Researchers find oldest human remains in Morocco

Researchers find oldest human remains in Morocco

Modern humans existed 100,000 years earlier than previously thought

By Barry Eitel

SAN FRANCISCO (AA) – The oldest known skeletons of modern humans have been found in Morocco, an international team of researchers announced Wednesday.

The 300,000-year-old bones push humanity’s age back 100,000 years. Scientists discovered five skeletons including three young adults, one teen and one child.

Found in a cave known as the Jebel Irhoud archaeological site about 100 kilometers (62 miles) west of Marrakesh, the fossils change how archaeologists understand how Homo sapiens evolved.

Previously, the oldest known Homo sapiens fossils were found in eastern Africa and were about 200,000 years old. A “Garden of Eden” theory developed that posited modern humans developed in that region and moved outward. With the new skeletons found in the Sahara Desert, researchers said Homo sapiens likely evolved in a piecemeal fashion across Africa, and possibly elsewhere.

Along with the skeletons, scientists found simple tools and animal bones of nearly 500 species at the site.

From studying the artifacts and bones, scientists believe early modern humans started a technological revolution that spread throughout the African continent much earlier than previously thought.

Led by scientists from the Max Planck Institute in Germany and the National Institute for Archaeology and Heritage in Morocco, the research was published in the journal Nature.

Archeologists from the University of California, Davis, studied the tools and animal bones to theorize about the diets of the ancient humans.

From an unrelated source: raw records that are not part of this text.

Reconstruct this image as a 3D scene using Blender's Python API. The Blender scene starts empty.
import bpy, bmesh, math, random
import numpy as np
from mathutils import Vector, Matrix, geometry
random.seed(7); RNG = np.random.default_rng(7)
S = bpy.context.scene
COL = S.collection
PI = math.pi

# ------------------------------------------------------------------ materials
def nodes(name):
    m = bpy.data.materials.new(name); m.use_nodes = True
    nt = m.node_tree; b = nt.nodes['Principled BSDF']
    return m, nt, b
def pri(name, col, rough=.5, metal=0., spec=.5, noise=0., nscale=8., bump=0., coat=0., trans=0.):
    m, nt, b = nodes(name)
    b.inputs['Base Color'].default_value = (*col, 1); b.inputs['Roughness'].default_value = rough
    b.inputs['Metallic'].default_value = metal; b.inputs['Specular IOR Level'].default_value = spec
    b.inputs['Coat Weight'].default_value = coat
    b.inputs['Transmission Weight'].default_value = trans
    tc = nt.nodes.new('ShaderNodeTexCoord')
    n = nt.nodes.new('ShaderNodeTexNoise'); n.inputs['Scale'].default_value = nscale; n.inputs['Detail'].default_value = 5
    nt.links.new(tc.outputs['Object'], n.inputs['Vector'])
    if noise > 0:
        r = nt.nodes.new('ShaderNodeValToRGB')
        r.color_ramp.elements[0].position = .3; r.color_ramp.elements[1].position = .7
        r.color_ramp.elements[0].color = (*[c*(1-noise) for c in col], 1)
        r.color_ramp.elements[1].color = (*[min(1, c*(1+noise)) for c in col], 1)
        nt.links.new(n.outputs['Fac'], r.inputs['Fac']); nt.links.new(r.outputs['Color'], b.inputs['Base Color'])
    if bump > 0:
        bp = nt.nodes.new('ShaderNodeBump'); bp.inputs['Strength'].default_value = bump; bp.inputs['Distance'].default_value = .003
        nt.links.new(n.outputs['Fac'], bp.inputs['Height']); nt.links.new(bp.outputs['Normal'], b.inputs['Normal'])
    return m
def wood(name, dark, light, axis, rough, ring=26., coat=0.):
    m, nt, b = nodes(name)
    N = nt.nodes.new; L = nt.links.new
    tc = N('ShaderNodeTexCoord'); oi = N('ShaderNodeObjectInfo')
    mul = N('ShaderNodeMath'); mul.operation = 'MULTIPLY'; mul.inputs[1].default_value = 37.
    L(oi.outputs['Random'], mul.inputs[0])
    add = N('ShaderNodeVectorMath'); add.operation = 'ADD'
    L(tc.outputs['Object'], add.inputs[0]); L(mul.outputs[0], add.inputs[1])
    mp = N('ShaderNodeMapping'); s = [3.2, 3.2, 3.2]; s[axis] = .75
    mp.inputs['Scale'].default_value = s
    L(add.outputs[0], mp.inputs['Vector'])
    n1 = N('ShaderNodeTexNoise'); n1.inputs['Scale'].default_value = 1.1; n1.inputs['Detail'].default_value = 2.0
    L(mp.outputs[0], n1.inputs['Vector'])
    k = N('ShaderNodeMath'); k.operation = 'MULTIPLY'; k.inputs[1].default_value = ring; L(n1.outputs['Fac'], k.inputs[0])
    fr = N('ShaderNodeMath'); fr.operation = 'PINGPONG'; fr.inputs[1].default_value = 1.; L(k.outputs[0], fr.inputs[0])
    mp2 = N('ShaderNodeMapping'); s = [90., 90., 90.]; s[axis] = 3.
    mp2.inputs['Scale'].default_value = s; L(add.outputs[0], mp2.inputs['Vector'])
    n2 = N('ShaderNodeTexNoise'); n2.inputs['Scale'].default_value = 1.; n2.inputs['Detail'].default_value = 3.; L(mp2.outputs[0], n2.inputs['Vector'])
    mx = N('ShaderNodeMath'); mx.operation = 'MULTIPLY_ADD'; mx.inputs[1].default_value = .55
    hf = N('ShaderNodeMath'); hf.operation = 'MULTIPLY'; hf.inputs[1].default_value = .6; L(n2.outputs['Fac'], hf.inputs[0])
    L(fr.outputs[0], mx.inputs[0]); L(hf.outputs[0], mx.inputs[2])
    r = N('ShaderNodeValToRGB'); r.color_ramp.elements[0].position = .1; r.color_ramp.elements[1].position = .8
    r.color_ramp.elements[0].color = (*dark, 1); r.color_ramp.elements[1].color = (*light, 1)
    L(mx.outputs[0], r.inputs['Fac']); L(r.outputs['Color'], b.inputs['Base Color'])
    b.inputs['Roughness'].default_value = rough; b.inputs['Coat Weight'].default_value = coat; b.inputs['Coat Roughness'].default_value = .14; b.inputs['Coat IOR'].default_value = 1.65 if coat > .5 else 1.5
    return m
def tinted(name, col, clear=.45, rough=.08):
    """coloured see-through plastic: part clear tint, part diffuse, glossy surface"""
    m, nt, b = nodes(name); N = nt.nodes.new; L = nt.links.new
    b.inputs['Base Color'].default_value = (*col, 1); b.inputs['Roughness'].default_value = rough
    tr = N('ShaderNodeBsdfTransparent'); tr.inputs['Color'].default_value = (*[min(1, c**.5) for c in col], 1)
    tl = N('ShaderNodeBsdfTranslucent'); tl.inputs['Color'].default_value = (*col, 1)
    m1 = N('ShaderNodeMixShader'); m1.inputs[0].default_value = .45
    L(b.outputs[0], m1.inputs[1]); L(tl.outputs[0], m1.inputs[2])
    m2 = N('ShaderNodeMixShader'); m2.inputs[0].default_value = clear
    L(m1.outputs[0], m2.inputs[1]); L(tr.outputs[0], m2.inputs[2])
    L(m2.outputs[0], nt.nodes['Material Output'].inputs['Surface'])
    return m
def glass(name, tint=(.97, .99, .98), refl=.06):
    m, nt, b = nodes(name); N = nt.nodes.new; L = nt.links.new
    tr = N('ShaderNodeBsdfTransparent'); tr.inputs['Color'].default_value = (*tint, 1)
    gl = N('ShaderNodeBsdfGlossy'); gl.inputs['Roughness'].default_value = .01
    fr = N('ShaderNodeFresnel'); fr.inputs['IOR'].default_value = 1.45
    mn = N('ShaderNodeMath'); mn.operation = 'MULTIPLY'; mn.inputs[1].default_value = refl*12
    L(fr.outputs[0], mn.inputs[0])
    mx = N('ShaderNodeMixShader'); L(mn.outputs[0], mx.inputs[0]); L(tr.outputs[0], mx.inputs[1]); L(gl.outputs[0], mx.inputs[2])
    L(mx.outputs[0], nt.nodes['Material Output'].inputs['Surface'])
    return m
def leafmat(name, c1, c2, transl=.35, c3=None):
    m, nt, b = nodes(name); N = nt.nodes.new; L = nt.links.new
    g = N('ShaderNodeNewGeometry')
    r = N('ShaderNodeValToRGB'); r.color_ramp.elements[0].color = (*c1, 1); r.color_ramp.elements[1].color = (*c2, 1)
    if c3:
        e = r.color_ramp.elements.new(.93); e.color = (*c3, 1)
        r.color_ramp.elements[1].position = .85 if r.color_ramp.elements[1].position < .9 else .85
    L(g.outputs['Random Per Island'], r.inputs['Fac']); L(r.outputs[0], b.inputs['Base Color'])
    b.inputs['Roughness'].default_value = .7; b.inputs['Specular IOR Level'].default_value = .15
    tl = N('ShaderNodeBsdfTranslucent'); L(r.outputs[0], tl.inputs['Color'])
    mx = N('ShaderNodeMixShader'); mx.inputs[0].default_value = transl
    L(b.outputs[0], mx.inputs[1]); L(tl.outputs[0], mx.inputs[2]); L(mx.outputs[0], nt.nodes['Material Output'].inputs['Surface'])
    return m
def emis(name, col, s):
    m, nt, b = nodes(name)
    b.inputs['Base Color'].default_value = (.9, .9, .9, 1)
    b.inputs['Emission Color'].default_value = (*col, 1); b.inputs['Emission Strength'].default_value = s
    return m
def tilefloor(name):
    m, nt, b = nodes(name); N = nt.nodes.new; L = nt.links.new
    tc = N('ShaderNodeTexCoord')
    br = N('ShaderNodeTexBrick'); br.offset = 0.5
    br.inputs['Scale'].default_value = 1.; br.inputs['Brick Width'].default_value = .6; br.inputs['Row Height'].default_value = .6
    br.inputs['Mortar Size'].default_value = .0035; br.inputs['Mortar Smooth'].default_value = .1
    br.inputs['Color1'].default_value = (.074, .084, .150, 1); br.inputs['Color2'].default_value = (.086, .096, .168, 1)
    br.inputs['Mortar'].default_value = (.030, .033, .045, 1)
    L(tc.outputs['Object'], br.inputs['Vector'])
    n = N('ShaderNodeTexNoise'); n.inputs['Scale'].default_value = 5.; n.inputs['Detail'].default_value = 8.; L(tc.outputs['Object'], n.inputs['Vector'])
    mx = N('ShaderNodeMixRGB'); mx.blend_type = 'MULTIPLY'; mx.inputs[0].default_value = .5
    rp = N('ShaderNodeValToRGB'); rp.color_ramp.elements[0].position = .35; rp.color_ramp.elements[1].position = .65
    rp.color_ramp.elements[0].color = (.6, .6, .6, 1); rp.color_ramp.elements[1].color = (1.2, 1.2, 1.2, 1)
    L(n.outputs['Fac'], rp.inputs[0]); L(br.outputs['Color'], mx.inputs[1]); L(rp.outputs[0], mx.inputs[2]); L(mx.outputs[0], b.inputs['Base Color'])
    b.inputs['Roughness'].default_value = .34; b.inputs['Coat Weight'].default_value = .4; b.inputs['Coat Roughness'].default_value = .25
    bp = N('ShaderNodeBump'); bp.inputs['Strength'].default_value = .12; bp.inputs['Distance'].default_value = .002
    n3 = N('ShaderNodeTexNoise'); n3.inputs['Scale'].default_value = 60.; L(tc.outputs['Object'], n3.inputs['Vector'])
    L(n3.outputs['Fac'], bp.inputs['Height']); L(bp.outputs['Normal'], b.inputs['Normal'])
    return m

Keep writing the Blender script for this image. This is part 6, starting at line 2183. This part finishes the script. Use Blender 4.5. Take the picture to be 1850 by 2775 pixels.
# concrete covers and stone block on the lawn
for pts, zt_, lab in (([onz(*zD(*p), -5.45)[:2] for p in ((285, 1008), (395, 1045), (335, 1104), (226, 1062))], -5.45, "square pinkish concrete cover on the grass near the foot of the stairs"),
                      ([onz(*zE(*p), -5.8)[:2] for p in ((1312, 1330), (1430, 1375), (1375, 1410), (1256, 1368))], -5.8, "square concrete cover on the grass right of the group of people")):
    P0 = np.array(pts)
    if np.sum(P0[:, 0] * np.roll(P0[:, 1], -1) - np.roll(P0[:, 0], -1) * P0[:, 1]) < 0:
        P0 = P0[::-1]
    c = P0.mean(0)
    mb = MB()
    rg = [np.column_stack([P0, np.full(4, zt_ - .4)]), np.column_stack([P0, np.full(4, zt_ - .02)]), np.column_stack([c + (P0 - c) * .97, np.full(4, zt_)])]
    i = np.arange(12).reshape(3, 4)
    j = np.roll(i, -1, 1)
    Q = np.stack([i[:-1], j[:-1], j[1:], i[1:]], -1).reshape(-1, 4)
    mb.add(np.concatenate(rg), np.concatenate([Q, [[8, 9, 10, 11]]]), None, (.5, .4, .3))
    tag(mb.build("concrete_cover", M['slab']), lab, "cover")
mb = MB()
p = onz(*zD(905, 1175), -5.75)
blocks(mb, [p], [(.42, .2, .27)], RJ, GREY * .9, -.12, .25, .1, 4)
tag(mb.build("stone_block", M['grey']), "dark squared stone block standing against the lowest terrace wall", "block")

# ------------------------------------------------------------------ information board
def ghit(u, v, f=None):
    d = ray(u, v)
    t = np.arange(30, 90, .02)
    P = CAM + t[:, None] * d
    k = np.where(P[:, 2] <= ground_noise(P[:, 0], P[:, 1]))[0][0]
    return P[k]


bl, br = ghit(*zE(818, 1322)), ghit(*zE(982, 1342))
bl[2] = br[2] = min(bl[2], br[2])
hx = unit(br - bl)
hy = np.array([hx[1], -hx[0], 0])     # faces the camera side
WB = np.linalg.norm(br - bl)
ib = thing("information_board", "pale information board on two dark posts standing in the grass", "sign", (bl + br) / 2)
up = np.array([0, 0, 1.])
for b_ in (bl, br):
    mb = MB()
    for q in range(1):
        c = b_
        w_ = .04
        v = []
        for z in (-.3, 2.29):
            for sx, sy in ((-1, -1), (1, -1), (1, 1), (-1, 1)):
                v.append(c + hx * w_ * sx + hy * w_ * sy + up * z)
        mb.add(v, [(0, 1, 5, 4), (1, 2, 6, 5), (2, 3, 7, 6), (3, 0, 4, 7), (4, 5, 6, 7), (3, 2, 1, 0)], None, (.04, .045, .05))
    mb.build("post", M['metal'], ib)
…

Researchers found that gazelle was the most popular foodstuff, but the humans also likely ate wildebeests, zebras, buffalos, porcupines, hares, tortoises, freshwater mollusks, snakes and ostrich eggs.

"In my view, what it does is to continue to make it more feasible that North Africa had a role to play in the evolution of modern humans,” UC Davis paleoanthropologist Teresa Steele said in a statement.